J'en viens à l'article 3. La création d'observatoires fonciers locaux a fait ses preuves dans des territoires tendus. Il faut l'inciter – non l'imposer – si les élus la jugent pertinente. De la confiance, de la liberté : voilà ce qu'attendent les élus locaux après les promesses du congrès des maires.
Le Gouvernement va inviter la majorité à supprimer l'article 4. La sagesse va l'emporter.
En ce qui concerne l'article 5, nous partageons votre volonté d'améliorer l'évaluation des biens publics. Essayons ensemble de parfaire ce service public !
L'article 6 a été supprimé en commission. En effet, l'inversion de la logique de dérogation aux règles d'un PLU – plan local d'urbanisme – aurait nécessité une rédaction plus précise et plus solide, retenant peut-être la possibilité d'une dérogation, prévue dans le PLU lui-même.
L'article 7 instaure une obligation de compte rendu annuel de la construction de logements, pour rapporter la production aux objectifs du PLH. Justifiée dans les communes importantes, la mesure ne me le semble pas dans les petites, pour lesquelles le PLH n'envisage pratiquement pas de constructions.
Objectivement, l'impact de ces quelques mesures, certes intéressantes, me semble limité.
Allons plus loin, mes chers collègues, et réfléchissons de manière plus globale.
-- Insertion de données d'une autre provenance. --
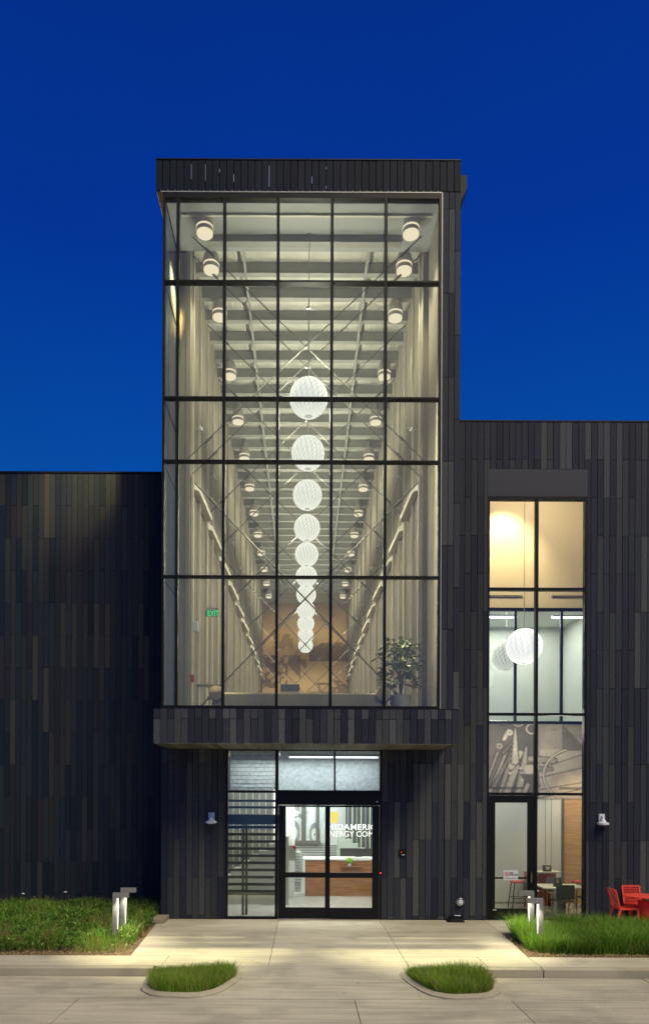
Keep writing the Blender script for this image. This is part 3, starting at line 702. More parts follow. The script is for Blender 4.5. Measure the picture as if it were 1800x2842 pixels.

Le coût du foncier n'est pas déterminé par le seul prix du terrain. Plusieurs facteurs le renchérissent : la fiscalité immobilière, les taxes et frais de raccordements, ainsi que les participations destinées à financer les équipements publics.
Par ailleurs, l'abaissement du coût du foncier ne suffira pas à augmenter l'offre de logements accessibles aux Français. Dans certains cas, même si le coût du foncier est nul, le prix des logements n'est pas pour autant accessible. En effet, les coûts de construction peuvent augmenter à cause des caractéristiques du terrain ou des prescriptions architecturales et urbaines ; s'y ajoute la fiscalité de la construction.
Monsieur le ministre, il faudrait envisager d'instaurer un taux réduit de TVA pour rendre les logements plus abordables. Surtout, des mesures telles que le rétablissement de l'APL accession – l'aide personnalisée au logement – , ou du taux initial de la quotité finançable du PTZ– le prêt à taux zéro – dans les communes où vous l'avez diminué, permettraient de rendre la demande solvable.
Précisons que la hausse du coût du foncier, si elle est importante, ne vaut pas partout. Elle concerne surtout certains centres en France métropolitaine, rendant le prix des logements qui s'y trouvent peu accessible. Dans ces espaces, qui concentrent un nombre croissant d'emplois et de services, la demande de logements augmente, mais l'offre ne peut suivre, même quand le coût du foncier est moindre. Ainsi, l'absence d'aménagement équitable du territoire aggrave la pénurie de foncier, et explique la hausse de son coût.
Monsieur le rapporteur, vous avez le mérite de faire des propositions afin de faciliter l'accession à la propriété, même si elles sont bien insuffisantes. Il nous faut rendre l'ensemble du territoire attractif et accessible, mieux le connecter, répartir de manière pertinente les emplois publics et les filières d'avenir. Cela permettra de rééquilibrer géographiquement la demande de logements et de réduire la pénurie, diminuant ainsi le coût du foncier.
« Construire plus, mieux et moins cher » : que sont devenus les objectifs affichés de la loi ELAN ? Une crise du logement couve. Je tire la sonnette d'alarme et invite le Gouvernement et les députés de la majorité à promouvoir enfin une politique volontariste du logement et une politique d'aménagement équitable de notre pays.